#### Exercise data

★ ★ ★ ★ ★ ★ ★

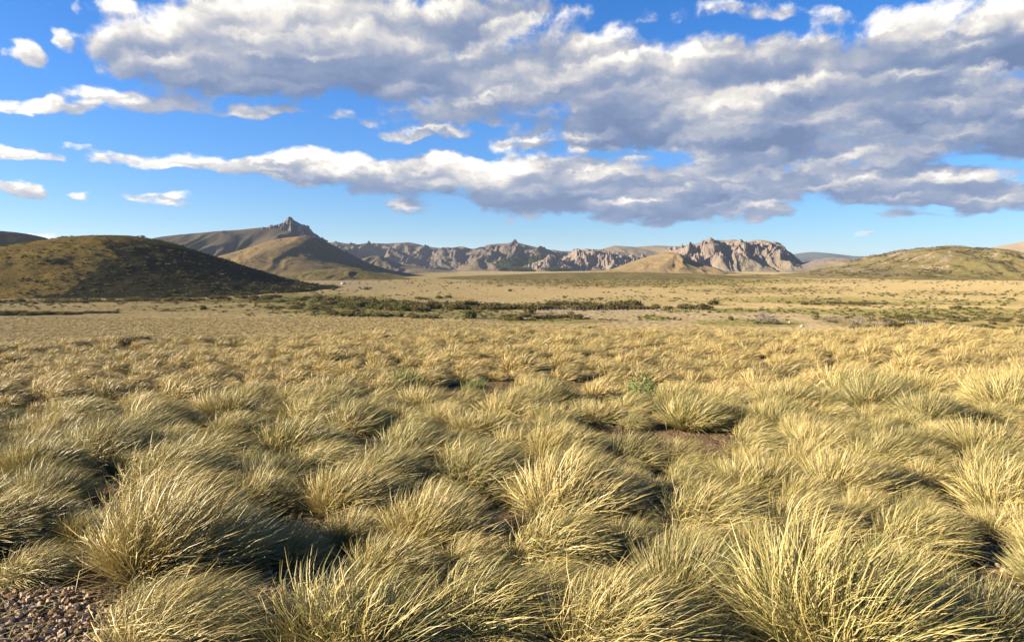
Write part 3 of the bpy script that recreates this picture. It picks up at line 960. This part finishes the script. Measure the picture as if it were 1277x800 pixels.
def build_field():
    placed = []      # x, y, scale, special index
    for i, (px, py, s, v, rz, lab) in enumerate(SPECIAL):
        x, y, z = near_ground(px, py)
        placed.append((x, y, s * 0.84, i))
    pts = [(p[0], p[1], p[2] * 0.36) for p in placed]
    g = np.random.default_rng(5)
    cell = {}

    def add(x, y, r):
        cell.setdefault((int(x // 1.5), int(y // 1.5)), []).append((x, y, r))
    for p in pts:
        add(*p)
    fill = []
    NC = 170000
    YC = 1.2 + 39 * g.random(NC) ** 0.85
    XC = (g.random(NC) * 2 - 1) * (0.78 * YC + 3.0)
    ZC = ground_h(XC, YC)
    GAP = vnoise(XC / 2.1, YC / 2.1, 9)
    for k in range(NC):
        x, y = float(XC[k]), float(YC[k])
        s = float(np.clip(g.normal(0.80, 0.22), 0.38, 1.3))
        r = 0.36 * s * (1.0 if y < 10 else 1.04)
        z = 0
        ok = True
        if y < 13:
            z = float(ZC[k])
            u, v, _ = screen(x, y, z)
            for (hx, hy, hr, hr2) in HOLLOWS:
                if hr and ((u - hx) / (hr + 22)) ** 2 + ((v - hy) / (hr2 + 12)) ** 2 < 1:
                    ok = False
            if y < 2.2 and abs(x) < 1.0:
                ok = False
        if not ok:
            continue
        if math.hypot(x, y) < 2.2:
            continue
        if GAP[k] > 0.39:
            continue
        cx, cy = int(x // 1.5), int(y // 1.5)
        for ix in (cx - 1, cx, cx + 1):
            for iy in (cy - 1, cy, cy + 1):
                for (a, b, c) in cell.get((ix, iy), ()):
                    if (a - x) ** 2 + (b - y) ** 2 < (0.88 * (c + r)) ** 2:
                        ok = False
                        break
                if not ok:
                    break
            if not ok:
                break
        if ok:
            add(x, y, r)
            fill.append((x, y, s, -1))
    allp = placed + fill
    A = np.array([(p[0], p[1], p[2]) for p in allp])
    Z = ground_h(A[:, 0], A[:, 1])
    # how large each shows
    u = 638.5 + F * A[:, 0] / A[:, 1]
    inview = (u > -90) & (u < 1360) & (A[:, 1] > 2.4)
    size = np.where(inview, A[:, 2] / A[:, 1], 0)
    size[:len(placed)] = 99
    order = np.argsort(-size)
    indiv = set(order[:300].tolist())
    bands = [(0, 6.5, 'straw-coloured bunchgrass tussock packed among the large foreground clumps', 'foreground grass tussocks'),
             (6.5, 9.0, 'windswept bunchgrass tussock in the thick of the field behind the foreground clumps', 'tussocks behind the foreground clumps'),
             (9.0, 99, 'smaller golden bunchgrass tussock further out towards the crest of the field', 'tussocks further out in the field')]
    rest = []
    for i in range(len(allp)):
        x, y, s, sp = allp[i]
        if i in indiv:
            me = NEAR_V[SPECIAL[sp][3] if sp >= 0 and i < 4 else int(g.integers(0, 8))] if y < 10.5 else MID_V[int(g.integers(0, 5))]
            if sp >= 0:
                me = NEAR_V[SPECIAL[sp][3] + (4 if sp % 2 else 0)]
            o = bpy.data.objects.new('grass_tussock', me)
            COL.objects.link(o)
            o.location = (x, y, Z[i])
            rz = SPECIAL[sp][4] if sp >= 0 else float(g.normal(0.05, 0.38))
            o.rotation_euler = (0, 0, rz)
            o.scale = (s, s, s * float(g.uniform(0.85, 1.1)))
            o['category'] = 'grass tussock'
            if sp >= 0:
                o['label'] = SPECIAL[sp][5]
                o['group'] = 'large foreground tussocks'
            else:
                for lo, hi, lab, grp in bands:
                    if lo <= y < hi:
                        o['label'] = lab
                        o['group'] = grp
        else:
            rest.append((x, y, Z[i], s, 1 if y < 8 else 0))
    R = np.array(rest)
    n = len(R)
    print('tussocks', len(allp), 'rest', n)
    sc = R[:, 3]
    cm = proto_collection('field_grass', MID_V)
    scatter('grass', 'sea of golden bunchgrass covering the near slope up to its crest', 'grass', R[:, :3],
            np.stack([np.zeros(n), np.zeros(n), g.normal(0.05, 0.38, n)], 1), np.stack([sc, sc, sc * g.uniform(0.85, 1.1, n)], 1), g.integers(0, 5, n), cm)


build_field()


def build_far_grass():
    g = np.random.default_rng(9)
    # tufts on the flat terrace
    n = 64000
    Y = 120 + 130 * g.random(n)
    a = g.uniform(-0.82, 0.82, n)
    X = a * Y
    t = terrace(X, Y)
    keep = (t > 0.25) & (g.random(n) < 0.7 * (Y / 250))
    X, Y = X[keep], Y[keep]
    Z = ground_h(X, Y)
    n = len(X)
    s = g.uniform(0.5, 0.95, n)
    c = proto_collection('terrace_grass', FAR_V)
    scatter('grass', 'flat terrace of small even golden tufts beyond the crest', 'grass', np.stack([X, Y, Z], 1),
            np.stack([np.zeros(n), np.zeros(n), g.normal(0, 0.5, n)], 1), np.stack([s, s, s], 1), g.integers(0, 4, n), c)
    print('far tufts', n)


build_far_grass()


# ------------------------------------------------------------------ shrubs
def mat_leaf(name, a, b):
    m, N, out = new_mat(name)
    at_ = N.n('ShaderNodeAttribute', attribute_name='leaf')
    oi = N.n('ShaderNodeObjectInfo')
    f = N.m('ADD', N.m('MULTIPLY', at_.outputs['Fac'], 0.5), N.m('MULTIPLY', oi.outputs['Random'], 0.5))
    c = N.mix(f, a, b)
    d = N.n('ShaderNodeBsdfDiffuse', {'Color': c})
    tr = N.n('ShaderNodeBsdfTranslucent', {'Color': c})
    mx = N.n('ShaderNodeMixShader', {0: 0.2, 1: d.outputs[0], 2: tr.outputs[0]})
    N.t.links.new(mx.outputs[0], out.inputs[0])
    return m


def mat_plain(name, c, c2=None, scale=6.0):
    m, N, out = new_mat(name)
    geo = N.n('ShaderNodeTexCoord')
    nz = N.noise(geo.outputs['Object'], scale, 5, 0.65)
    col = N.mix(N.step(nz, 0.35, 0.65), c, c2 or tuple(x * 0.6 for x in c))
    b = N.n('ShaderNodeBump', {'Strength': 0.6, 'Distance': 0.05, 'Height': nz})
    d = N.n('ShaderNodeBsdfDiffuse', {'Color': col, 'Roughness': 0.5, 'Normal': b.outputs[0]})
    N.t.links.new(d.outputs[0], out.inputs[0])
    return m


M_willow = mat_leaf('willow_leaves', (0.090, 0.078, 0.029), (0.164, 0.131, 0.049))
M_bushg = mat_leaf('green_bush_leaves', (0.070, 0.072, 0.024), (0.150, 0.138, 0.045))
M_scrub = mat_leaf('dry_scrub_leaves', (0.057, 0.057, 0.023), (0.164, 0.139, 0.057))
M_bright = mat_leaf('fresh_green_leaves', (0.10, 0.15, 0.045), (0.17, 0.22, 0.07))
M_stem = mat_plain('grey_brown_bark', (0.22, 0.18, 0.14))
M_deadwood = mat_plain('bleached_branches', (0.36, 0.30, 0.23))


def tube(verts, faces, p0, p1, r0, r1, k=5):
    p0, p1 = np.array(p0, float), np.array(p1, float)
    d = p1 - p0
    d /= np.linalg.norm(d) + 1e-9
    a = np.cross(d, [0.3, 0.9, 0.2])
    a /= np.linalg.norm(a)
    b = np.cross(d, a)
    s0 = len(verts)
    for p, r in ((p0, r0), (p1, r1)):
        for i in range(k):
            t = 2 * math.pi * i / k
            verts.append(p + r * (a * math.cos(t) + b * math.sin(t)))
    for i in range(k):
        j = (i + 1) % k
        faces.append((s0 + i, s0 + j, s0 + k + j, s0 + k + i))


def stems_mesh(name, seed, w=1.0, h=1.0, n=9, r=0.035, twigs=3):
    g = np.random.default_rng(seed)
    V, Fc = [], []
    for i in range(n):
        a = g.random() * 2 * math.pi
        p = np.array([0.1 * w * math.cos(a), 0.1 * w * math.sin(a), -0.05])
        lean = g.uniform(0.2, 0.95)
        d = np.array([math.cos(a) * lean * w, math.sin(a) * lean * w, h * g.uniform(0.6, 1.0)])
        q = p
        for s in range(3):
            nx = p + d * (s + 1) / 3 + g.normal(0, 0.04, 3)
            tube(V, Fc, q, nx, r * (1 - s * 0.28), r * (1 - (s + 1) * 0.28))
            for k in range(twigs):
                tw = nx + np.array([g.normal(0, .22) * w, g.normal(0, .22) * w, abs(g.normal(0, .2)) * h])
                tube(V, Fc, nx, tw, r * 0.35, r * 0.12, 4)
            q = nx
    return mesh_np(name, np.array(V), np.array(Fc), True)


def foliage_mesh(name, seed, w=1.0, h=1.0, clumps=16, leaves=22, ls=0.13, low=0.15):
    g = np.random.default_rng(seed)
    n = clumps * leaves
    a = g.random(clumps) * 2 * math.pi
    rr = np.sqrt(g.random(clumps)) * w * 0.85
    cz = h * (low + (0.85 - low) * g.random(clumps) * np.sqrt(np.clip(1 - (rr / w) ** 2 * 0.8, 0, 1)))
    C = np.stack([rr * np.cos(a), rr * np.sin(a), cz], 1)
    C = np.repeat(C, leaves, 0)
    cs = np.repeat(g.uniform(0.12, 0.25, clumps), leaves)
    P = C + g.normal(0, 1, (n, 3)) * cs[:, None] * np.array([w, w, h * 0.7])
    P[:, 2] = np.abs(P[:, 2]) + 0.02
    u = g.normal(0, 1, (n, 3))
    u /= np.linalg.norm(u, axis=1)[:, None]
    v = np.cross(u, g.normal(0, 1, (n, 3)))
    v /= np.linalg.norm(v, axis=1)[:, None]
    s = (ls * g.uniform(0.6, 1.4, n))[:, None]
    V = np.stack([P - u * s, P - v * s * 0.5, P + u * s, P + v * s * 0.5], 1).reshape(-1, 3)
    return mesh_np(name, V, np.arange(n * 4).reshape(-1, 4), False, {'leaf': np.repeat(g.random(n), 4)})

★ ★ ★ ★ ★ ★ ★

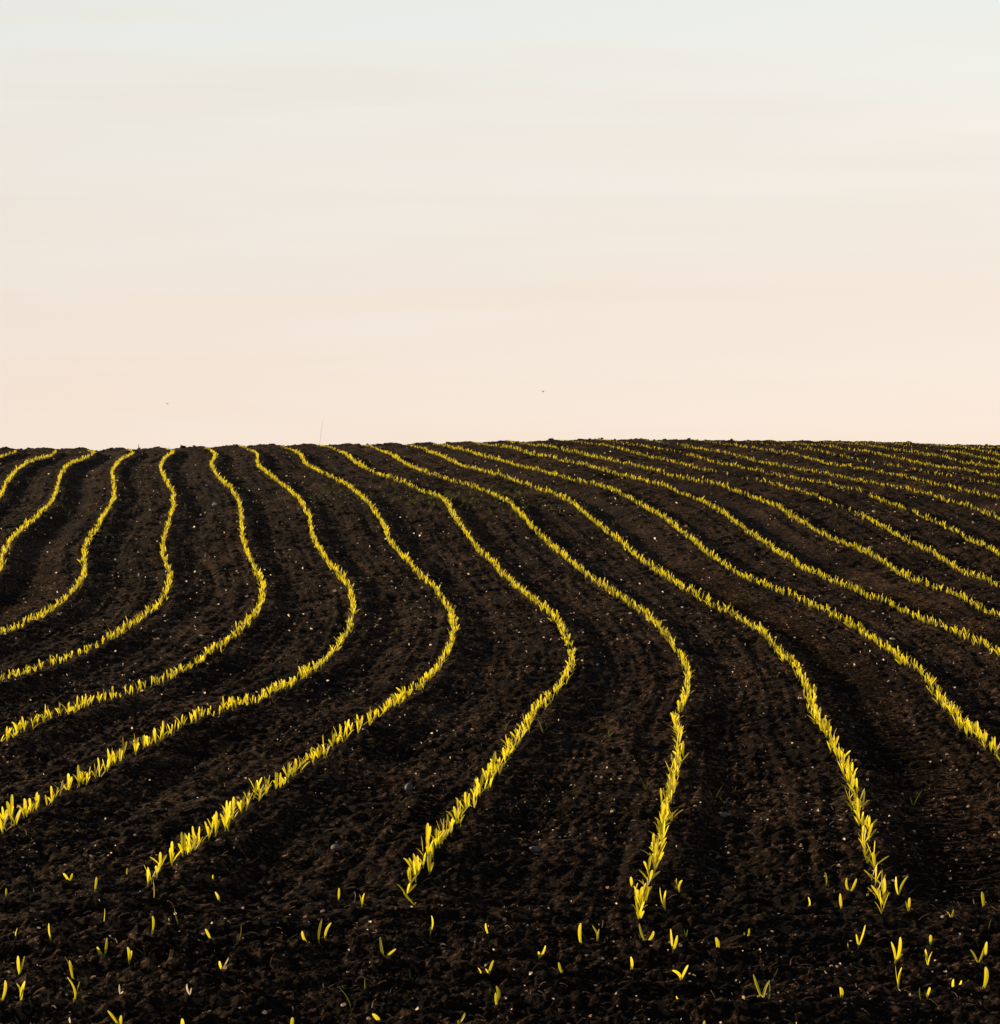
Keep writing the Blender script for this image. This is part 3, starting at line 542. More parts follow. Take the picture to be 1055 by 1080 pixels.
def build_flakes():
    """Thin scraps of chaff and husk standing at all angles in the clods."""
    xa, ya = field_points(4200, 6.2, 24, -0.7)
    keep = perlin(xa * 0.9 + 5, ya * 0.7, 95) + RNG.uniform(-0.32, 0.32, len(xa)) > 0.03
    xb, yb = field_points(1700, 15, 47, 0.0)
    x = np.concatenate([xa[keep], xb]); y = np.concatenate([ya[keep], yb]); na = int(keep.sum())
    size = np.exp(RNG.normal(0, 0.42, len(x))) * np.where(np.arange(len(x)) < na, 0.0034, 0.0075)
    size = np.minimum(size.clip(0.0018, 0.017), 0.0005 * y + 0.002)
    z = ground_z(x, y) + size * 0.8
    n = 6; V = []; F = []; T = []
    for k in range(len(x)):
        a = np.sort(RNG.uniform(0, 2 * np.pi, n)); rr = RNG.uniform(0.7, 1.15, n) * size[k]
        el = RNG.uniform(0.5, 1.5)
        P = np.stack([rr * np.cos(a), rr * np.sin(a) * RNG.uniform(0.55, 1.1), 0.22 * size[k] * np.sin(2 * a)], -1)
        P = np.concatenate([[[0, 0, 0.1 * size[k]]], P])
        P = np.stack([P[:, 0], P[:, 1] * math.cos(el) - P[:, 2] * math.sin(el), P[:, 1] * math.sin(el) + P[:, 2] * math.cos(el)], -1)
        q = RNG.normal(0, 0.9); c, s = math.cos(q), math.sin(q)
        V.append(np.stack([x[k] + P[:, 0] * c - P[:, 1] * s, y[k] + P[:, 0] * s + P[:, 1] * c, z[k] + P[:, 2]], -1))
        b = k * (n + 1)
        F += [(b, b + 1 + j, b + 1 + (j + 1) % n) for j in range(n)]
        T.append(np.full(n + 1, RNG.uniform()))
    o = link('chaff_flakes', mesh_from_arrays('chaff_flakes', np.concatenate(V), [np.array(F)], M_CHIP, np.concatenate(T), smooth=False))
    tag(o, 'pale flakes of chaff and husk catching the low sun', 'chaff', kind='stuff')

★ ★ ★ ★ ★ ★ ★

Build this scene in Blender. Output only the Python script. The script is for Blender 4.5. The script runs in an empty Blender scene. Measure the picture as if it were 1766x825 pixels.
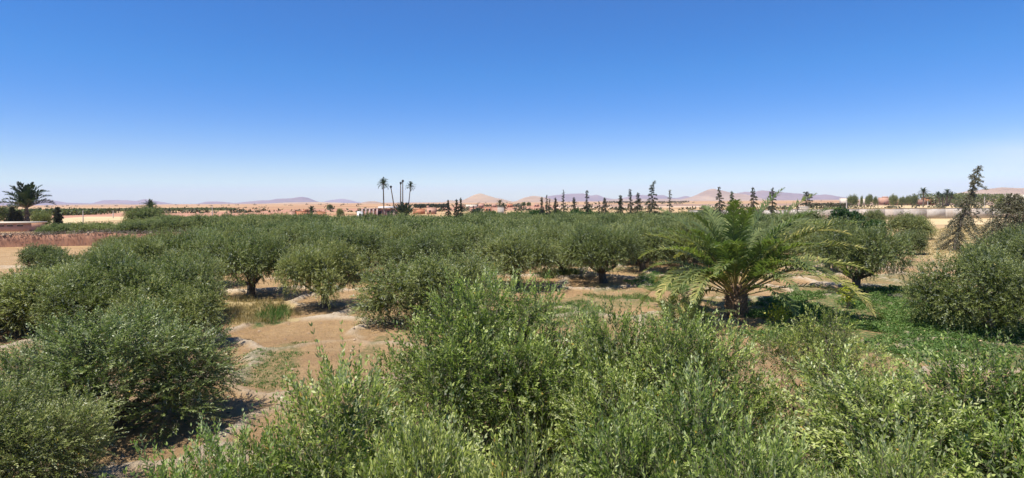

★ ★ ★ ★ ★ ★ ★

#### Brief
Quote word for word the lines from the line holding "Keep writing the" through the line holding "tag(o, 'pale flakes"; include both of those lines and add nothing.

#### Written answer
Keep writing the Blender script for this image. This is part 3, starting at line 542. More parts follow. Take the picture to be 1055 by 1080 pixels.
def build_flakes():
    """Thin scraps of chaff and husk standing at all angles in the clods."""
    xa, ya = field_points(4200, 6.2, 24, -0.7)
    keep = perlin(xa * 0.9 + 5, ya * 0.7, 95) + RNG.uniform(-0.32, 0.32, len(xa)) > 0.03
    xb, yb = field_points(1700, 15, 47, 0.0)
    x = np.concatenate([xa[keep], xb]); y = np.concatenate([ya[keep], yb]); na = int(keep.sum())
    size = np.exp(RNG.normal(0, 0.42, len(x))) * np.where(np.arange(len(x)) < na, 0.0034, 0.0075)
    size = np.minimum(size.clip(0.0018, 0.017), 0.0005 * y + 0.002)
    z = ground_z(x, y) + size * 0.8
    n = 6; V = []; F = []; T = []
    for k in range(len(x)):
        a = np.sort(RNG.uniform(0, 2 * np.pi, n)); rr = RNG.uniform(0.7, 1.15, n) * size[k]
        el = RNG.uniform(0.5, 1.5)
        P = np.stack([rr * np.cos(a), rr * np.sin(a) * RNG.uniform(0.55, 1.1), 0.22 * size[k] * np.sin(2 * a)], -1)
        P = np.concatenate([[[0, 0, 0.1 * size[k]]], P])
        P = np.stack([P[:, 0], P[:, 1] * math.cos(el) - P[:, 2] * math.sin(el), P[:, 1] * math.sin(el) + P[:, 2] * math.cos(el)], -1)
        q = RNG.normal(0, 0.9); c, s = math.cos(q), math.sin(q)
        V.append(np.stack([x[k] + P[:, 0] * c - P[:, 1] * s, y[k] + P[:, 0] * s + P[:, 1] * c, z[k] + P[:, 2]], -1))
        b = k * (n + 1)
        F += [(b, b + 1 + j, b + 1 + (j + 1) % n) for j in range(n)]
        T.append(np.full(n + 1, RNG.uniform()))
    o = link('chaff_flakes', mesh_from_arrays('chaff_flakes', np.concatenate(V), [np.array(F)], M_CHIP, np.concatenate(T), smooth=False))
    tag(o, 'pale flakes of chaff and husk catching the low sun', 'chaff', kind='stuff')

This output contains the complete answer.